840.403/70

The Chief Justice of the United States ( Stone ) to President Roosevelt

My Dear Mr. President: This is to supplement my letter of December 8th proposing, in behalf of my associates at the National Gallery, a program for the organization of a committee for the protection and salvage of historic monuments in Europe.

Those who were active in the preparation of this program have come to the conclusion that Russia should be asked to participate in the work of the committee. I approve of this suggested change and hand to you herewith a revised memorandum which may be substituted for the memorandum which I enclosed in my earlier letter.

Yours faithfully,

Harlan F. Stone
[Enclosure]

Memorandum by the Chief Justice of the United States (Stone)

The following recommendations are submitted for the consideration of the President:

1. That the President appoint a Committee to be known as the American Committee for the Protection and Salvage of Artistic and Historic Monuments in Europe. The purpose of such a Committee shall be to aid in the conservation of artistic and historic monuments in Europe, and in the establishment of machinery to return to the rightful owners works of art and historic documents appropriated by the Axis Powers.

The Committee to function with:

  • The appropriate branch of the Army.
  • Governor Lehman’s Rehabilitation Program.

The Committee to consist of:

  • A Chairman who shall be an officer of the United States Government with rank not lower than a member of the President’s Cabinet.
  • Governor Lehman.
  • The Librarian of Congress.
  • The Director of the National Gallery of Art.
  • The President of the Association of Art Museum Directors.
  • The President of the Archeological Institute of America.

2. That the United States Department of State be requested, through the appropriate officials in Washington, London and Moscow, to present a request to the British Government and the Government of the Soviet Republic for the formation of a British Committee and a Russian Committee to act with the American Committee in carrying out the work outlined above.

3. It is further recommended that the American, British and Russian Committees form a Subcommittee of Experts in the different fields of art such as:

  • The Chief Curator of the National Gallery of Art.
  • The Director of the Chicago Art Institute.
  • The Director of the Boston Museum of Fine Arts.
  • A representative of the Library of Congress.
  • A representative of the Archeological Institute of America.
  • Five representatives of equivalent institutions in England.
  • Five representatives of equivalent institutions in the Soviet Republic.

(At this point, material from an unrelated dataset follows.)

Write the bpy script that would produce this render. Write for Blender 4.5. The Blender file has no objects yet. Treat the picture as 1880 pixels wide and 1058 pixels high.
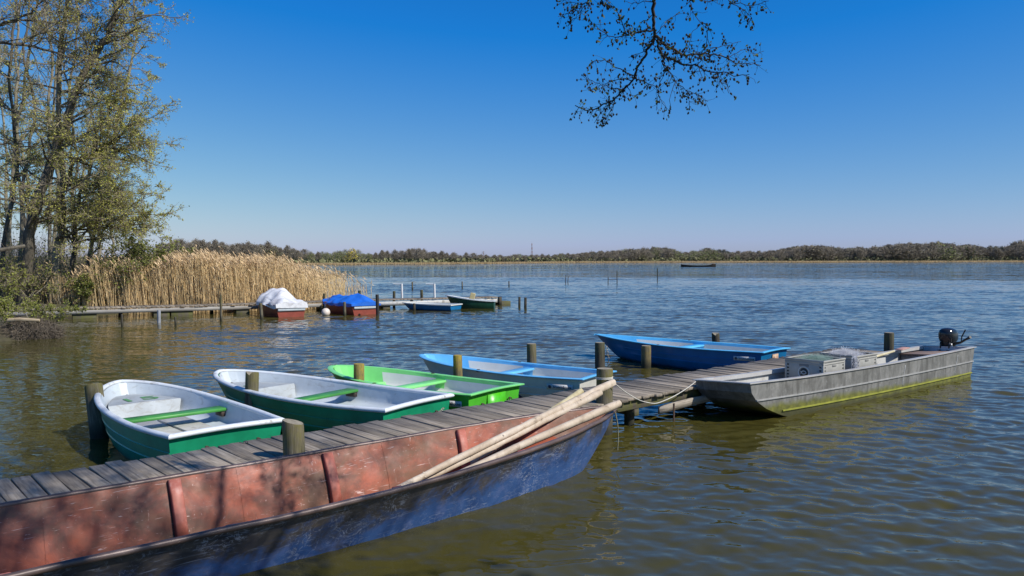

4. The function of the American, British and Russian Committees shall be:

A.
During the War:
i.
The American Committee to work with the appropriate branch of the United States Army, and the British and Russian Committees to work with the appropriate branches of the British and Russian Armies, for the purpose of furnishing to the General Staff of each Army, museum officials and art historians, so that, so far as is consistent with military necessity, works of cultural value may be protected in countries occupied by armies of the United Nations. There are, at present, serving in the armed forces of this country, (and also probably in the British and Russian Armies) qualified museum officials and art historians who could, if desired, be attached to general headquarters of armies on active combat in the European theatre of operation.
ii.
To compile, through the assistance of refugee historians of art and librarians, lists of property appropriated by the Axis invading forces, by representatives of Axis governments, and by private citizens of Axis countries. This work should be begun and supervised by the American, British and Russian Subcommittee of Experts under the general direction of the three National Committees.
B.
At the time of the Armistice:
i.
The American, British and Russian Committees for the Protection and Salvage of Artistic and Historic Monuments should urge that the Armistice terms include the restitution of public property appropriated by the Axis Powers. Where it is not possible to restore such property, either because it has been destroyed or cannot be found, [Page 472] restitution in kind should be made by the Axis Powers to the countries from which the property has been taken. In such cases, the Subcommittee of Experts should recommend to the American, British and Russian National Committees a list of equivalent works of art or historic documents which should be transferred to the invaded countries from Axis museums or from the private collections of Axis leaders.
ii.
The American, British and Russian National Committees should urge that restitution be made of private property appropriated by the Axis Nations. Claims for such property could be presented to and reviewed by the Subcommittee of Experts which would, in turn, report to the American, British and Russian National Committees and make recommendations for equitable settlements.